What is to be transcribed is the run of lines opening with the one that has "by 1536 pixels." and closing with the one that has "b.build('eye_highlight', sp_, fixn=False)", and only that run, exactly.
----- Supplied data
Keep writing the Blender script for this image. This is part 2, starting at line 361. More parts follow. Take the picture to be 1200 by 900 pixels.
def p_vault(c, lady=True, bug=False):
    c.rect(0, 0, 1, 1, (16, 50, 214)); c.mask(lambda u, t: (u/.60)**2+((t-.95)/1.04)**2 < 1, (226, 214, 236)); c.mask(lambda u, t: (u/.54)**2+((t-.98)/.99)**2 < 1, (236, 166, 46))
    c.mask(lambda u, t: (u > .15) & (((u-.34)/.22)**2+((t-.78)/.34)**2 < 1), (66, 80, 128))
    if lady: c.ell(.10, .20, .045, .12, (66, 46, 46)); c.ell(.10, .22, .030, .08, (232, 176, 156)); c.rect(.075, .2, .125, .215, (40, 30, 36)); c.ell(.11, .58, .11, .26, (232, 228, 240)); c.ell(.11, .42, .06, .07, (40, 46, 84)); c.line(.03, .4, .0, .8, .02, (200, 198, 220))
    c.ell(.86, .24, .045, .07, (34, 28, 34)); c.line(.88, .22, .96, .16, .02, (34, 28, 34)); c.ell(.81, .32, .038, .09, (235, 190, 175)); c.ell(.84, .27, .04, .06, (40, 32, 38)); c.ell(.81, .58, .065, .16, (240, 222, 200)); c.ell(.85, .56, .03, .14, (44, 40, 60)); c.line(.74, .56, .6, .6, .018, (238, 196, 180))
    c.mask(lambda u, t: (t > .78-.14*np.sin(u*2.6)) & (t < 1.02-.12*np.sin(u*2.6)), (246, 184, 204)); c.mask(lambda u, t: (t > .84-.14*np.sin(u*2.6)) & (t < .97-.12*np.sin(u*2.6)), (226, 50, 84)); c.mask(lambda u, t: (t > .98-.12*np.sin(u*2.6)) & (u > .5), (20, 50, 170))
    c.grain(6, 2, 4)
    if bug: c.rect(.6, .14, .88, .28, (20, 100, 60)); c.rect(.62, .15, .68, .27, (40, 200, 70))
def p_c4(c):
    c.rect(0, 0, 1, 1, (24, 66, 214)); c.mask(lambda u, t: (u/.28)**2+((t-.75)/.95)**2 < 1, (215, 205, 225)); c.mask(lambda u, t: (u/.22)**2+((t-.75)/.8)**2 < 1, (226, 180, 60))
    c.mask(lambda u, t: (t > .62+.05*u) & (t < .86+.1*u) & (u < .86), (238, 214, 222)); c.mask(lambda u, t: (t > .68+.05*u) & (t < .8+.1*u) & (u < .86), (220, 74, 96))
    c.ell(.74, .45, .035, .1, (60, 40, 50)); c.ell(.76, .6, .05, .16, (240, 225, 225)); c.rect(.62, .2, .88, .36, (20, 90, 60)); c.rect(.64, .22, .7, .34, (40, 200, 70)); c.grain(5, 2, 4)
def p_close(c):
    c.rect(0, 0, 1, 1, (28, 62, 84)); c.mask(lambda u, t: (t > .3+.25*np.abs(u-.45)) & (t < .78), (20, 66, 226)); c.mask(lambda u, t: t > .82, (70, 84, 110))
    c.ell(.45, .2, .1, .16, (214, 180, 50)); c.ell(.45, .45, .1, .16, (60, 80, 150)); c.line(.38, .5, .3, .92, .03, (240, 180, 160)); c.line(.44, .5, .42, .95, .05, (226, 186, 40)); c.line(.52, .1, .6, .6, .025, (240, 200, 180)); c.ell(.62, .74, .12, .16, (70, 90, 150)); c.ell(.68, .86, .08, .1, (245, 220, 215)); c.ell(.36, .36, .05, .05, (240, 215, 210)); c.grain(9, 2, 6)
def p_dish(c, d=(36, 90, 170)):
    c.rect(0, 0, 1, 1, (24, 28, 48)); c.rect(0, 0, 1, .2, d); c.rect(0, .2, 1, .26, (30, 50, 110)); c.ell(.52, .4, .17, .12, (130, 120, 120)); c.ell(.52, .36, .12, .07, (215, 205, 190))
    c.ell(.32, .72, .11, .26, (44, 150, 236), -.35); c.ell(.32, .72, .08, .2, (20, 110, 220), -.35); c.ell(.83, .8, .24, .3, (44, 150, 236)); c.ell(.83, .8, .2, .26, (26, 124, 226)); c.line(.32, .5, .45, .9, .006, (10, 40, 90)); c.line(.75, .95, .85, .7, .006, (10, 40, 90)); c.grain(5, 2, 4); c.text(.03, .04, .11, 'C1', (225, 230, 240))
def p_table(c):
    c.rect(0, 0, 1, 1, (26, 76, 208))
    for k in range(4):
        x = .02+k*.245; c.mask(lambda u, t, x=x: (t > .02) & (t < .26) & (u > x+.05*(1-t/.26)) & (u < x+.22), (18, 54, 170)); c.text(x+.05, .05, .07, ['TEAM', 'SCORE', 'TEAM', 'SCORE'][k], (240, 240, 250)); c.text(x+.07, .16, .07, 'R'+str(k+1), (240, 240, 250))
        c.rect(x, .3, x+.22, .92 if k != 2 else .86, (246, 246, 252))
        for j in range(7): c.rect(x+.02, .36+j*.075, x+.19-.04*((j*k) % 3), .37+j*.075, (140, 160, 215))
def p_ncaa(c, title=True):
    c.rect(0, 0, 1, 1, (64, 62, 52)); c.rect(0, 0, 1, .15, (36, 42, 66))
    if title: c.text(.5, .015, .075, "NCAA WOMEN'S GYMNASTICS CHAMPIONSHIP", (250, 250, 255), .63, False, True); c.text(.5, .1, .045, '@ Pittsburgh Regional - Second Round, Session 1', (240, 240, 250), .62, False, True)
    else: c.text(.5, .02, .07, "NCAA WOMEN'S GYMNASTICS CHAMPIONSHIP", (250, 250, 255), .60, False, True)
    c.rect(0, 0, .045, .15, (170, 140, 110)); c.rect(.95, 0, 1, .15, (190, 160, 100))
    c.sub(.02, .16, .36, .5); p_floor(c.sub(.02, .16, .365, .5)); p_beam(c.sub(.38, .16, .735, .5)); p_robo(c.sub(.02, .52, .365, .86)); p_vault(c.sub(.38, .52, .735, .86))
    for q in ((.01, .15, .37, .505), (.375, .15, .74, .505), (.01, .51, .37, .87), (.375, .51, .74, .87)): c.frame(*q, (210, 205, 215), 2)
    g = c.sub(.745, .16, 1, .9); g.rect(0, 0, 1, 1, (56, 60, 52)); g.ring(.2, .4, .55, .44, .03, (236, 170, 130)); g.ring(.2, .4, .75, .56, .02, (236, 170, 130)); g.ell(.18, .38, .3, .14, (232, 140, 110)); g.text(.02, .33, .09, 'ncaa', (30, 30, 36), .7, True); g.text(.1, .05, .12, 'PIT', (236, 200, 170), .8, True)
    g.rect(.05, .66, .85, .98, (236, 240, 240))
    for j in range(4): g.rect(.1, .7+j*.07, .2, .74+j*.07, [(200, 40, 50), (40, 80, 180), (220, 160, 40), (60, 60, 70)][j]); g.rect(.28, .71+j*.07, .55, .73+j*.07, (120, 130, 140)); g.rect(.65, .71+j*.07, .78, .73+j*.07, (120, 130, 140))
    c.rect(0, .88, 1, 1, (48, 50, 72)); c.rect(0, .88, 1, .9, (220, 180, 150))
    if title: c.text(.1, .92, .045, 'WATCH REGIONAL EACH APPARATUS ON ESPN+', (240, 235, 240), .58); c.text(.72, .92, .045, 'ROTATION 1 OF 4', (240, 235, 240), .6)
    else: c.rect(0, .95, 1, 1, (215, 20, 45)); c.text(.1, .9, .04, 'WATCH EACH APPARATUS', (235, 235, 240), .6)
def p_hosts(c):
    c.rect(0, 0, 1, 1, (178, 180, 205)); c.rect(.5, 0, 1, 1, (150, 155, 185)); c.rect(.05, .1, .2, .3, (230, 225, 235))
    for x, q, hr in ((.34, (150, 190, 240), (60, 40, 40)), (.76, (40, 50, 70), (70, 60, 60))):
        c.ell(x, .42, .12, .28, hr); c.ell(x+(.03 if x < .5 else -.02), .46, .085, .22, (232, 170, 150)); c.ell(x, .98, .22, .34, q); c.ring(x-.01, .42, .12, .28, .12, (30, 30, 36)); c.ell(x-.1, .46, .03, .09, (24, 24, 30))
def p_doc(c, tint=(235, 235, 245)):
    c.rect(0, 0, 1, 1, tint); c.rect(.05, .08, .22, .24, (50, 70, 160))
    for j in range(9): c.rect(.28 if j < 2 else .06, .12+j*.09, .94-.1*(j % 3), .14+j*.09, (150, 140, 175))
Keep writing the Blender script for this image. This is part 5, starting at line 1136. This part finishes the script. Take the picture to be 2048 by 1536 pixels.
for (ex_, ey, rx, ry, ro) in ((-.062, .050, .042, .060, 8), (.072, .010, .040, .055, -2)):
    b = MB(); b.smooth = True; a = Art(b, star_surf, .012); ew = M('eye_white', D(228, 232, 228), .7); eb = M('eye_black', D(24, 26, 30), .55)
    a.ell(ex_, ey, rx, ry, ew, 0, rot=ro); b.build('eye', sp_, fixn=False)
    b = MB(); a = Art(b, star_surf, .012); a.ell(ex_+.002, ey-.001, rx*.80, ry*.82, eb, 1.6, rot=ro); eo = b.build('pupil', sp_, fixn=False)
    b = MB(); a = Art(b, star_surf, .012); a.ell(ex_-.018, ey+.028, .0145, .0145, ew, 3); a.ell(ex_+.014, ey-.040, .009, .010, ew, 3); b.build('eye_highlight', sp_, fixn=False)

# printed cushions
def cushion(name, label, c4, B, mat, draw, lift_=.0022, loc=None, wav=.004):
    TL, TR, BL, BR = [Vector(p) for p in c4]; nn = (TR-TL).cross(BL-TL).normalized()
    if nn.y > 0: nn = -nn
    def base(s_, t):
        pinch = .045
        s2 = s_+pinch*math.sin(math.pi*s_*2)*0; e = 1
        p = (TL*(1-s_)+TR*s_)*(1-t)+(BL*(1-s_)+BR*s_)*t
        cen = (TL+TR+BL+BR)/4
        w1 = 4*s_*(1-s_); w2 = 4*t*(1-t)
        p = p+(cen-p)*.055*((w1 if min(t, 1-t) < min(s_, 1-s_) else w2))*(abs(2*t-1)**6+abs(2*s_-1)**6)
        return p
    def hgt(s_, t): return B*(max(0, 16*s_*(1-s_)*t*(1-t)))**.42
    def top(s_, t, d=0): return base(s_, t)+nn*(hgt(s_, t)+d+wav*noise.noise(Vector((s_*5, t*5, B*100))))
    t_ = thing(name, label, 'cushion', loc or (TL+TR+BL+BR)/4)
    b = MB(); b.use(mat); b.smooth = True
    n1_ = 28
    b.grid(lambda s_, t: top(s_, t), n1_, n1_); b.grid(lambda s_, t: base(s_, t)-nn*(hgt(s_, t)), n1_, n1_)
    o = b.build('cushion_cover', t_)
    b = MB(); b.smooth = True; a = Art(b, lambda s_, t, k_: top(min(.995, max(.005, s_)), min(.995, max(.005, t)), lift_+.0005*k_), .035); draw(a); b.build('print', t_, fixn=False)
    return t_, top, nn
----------
Solved problem
Keep writing the Blender script for this image. This is part 5, starting at line 1136. This part finishes the script. Take the picture to be 2048 by 1536 pixels.
for (ex_, ey, rx, ry, ro) in ((-.062, .050, .042, .060, 8), (.072, .010, .040, .055, -2)):
    b = MB(); b.smooth = True; a = Art(b, star_surf, .012); ew = M('eye_white', D(228, 232, 228), .7); eb = M('eye_black', D(24, 26, 30), .55)
    a.ell(ex_, ey, rx, ry, ew, 0, rot=ro); b.build('eye', sp_, fixn=False)
    b = MB(); a = Art(b, star_surf, .012); a.ell(ex_+.002, ey-.001, rx*.80, ry*.82, eb, 1.6, rot=ro); eo = b.build('pupil', sp_, fixn=False)
    b = MB(); a = Art(b, star_surf, .012); a.ell(ex_-.018, ey+.028, .0145, .0145, ew, 3); a.ell(ex_+.014, ey-.040, .009, .010, ew, 3); b.build('eye_highlight', sp_, fixn=False)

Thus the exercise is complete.